April 9, 2013


Diane M. Fremgen

Clerk of Court of Appeals







This opinion is subject to further editing.  If published, the official version will appear in the bound volume of the Official Reports. 


A party may file with the Supreme Court a petition to review an adverse decision by the Court of Appeals.  See Wis. Stat. § 808.10 and Rule 809.62. 





Appeal No. 


Cir. Ct. No.  2002CF1376









State of Wisconsin,






Odell M. Hardison,






            APPEAL from an order of the circuit court for Milwaukee County:  glenn h. yamahiro, Judge.  Affirmed. 

            Before Curley, P.J., Fine and Brennan, JJ.

1        PER CURIAM.    Odell M. Hardison, pro se, appeals the circuit court’s order denying his postconviction motion.  The issue is whether Hardison’s claim is barred by State v. Escalona-Naranjo, 185 Wis. 2d 168, 185, 517 N.W.2d 157 (1994).  We conclude that it is barred.  Therefore, we affirm.

2        Hardison was convicted of two counts of possession of a firearm by a felon, two counts of delivering cocaine, as a second or subsequent offense, and one count of maintaining a drug trafficking place as a second or subsequent offense.  During the initial stages of postconviction proceedings, Hardison discharged his appointed appellate counsel.  He filed two motions for postconviction relief and a direct appeal pro se, which were unsuccessful.  In the nine years since Hardison’s conviction was affirmed on direct appeal, he has filed over a dozen motions, appeals and petitions for writ of habeas corpus challenging various aspects of his convictions.

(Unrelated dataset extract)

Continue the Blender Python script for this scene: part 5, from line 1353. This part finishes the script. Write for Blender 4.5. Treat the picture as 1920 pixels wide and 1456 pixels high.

3        The postconviction procedures of Wis. Stat. § 974.06 (2011-12)[1] allow a defendant to attack his conviction after the time for appeal has expired.  See Escalona-Naranjo, 185 Wis. 2d at 176.  There is, however, a limitation:  a claim that could have been raised on direct appeal or by prior motion is barred from being raised in a subsequent postconviction motion absent a sufficient reason for not raising the claim earlier.  See State v. Lo, 2003 WI 107, ¶44, 264 Wis. 2d 1, 665 N.W.2d 756. 

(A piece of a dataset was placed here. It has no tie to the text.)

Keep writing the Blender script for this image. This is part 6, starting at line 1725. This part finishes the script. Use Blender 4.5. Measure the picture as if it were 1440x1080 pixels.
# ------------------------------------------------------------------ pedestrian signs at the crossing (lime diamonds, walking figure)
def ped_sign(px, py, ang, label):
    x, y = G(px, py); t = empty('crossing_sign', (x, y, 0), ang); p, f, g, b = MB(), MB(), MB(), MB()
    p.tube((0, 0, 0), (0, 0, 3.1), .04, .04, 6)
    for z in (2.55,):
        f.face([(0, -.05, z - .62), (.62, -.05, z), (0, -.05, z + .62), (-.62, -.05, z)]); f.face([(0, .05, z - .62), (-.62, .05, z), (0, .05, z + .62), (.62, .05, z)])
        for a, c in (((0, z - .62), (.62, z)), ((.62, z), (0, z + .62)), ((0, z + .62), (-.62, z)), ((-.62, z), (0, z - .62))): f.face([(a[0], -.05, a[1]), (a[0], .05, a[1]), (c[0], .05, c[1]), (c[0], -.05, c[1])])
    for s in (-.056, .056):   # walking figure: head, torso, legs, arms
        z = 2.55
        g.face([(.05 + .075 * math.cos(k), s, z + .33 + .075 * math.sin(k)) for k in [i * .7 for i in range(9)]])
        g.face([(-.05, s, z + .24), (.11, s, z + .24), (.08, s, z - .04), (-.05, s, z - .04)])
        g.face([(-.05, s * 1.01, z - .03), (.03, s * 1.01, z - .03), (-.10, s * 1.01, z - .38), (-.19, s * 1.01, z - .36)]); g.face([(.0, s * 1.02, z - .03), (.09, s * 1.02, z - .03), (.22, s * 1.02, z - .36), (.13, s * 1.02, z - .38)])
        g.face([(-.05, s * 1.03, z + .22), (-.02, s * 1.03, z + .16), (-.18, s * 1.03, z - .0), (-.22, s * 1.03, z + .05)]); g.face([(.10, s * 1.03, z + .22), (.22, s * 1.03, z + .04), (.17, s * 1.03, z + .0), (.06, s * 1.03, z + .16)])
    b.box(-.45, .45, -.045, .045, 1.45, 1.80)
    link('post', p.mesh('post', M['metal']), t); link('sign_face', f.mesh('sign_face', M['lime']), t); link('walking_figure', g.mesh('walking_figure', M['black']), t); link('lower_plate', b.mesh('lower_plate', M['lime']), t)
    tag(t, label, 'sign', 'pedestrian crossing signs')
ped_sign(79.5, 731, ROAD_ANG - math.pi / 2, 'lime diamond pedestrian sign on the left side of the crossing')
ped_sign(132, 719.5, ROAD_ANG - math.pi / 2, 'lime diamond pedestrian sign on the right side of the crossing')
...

4        Hardison has raised several new arguments in his latest quest for postconviction relief, including a claim that he received ineffective assistance of postconviction counsel on his direct appeal.  He contends that his postconviction counsel’s allegedly deficient performance is the reason he did not previously raise his claims.  Hardison has apparently forgotten that he discharged his appointed attorney during the initial stages of the postconviction process, before postconviction motions or a direct appeal had been brought, so he was free to raise whatever issues he wanted to raise.  Hardison cannot argue that he received ineffective assistance of counsel from an attorney who did not represent him.  Moreover, Hardison has failed to provide a sufficient reason for not raising his current claims in the multiple postconviction motions, writs and appeals he has brought since his direct appeal.  Allowing “[s]uccessive motions and appeals, which all could have been brought at the same time” is prohibited by Wis. Stat. § 974.06 and Escalona-Naranjo, which teaches that “[w]e need finality in our litigation.”  Id., 185 Wis. 2d at 185. 

            By the Court.—Order affirmed.

            This opinion will not be published.  See Wis. Stat. Rule 809.23(1)(b)5.


[1]  All references to the Wisconsin Statutes are to the 2011-12 version unless otherwise noted.